Emotionale Erpressung am Arbeitsplatz
Die emotionale Erpressung ist mit steigender Tendenz am Arbeitsplatz anzutreffen und versteckt sich oftmals hinter subtilen Hinweisen auf Gefälligkeiten, Aufforderungen zu mehr Loyalität oder dem weinerlichen Vorwurf:
– „Was habe ich als Kollege bereits für dich alles getan“
– „Wir sind ein Team und halten zusammen, daher ist deine Kritik fehl am Platz“
– „Habe ich mir von dir nicht erwartet, muss ich eben ohne dich arbeiten“
Wer denkt in dem Augenblick nicht daran, klein beizugeben? Schwierig wird es überhaupt, wenn ein systemimmanenter Führungsstil in der Geschäftsleitung vorhanden ist, den der Betriebsrat mitträgt und die Kollegenschaft als Erfolgsweg der Firma akzeptiert. Das Opfer kann sich aus dieser seelischen Umklammerung sehr schwer befreien, befindet sich im Konfliktfall wie „im Doppelnelson“ (Ringergriff) und kann nur mehr unter Gejohle des Publikums – seiner Kollegen – aufgeben. Um in der Sportsprache zu bleiben: „Das Handtuch werfen.“ Die physische und psychische Integrität oder das berechtigte Anliegen des Opfers wird nicht berücksichtigt, sondern nur die Aufrechterhaltung von Machtinteressen im innerbetrieblichen Kontext von bestimmten Gruppierungen und Funktionsträgern findet Anerkennung in den Hierarchieebenen und Applaus durch Mitläufer.

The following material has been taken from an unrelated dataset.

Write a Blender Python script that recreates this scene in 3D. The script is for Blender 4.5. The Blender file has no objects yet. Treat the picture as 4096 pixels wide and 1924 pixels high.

Zuallererst baut das Arschloch Sympathie und Vertrauen zum Opfer auf, um es später emotional im Vier-Augen-Gespräch oder noch wirkungsvoller vor der Gruppe – dem Team – unter Druck zu setzen: „Lieber Kollege, wir schätzen dich alle! Aber deine beabsichtigte Beschwerde in der Zentrale über firmeninterne Vorgänge am Standort kann ich als Betriebsrat und Vertreter der Kollegenschaft nicht gutheißen. Deine Beschwerde gefährdet die Arbeitsplätze von uns allen, und in der Zentrale werden sowieso nur Vorwände gesucht, Einsparungen beim Personal bei uns hier unten vorzunehmen. Du möchtest sicherlich nicht die Arbeitsplätze deiner Kollegen und Kolleginnen gefährden. Denke an Kollegin Susi; sie hat 2 Kinder. Sie braucht ihren Job noch!“
Emotionale Erpressung ist seelische Gewalt
Dass die emotionale Erpressung verborgene Gewalt gegen die Psyche eines Menschen ist und weder einer Wertschätzung noch einer Fairness entspricht, interessiert die Funktions- oder Privatarschlöcher keine Sekunde. Mobbingvorwürfe, sexuelle Übergriffe oder schädliches Verhalten wider anderen Mitarbeitern gibt es nicht, weil nicht sein kann, was nicht sein darf! Die Täterlogik von emotionalen Erpressern! Sie wollen ihre Interessen durchsetzen und gleichzeitig Schuldgefühle in ihren Opfern in Form eines schlechten Gewissens säen. Für die Familie, ein funktionierendes Team im Kleinen oder die Gesellschaft im Großen ist das Gewissen eine unabdingbare Voraussetzung, denn es ist uns ein ständiges und wichtiges Korrektiv. Ein konstruktives Gewissen lässt uns alle an Gegebenheiten des Lebens lernen und wachsen; dem steht das destruktive Gewissen gegenüber, welches Arschlöcher ihren Opfern ganz geschickt suggerieren, um unberechtigte Schuldgefühle zu erzeugen.
Schauen wir genau hin und hören wir aufmerksam zu, dann haben wir gute Chancen den psychischen Umklammerungen der Widerlinge zu entkommen!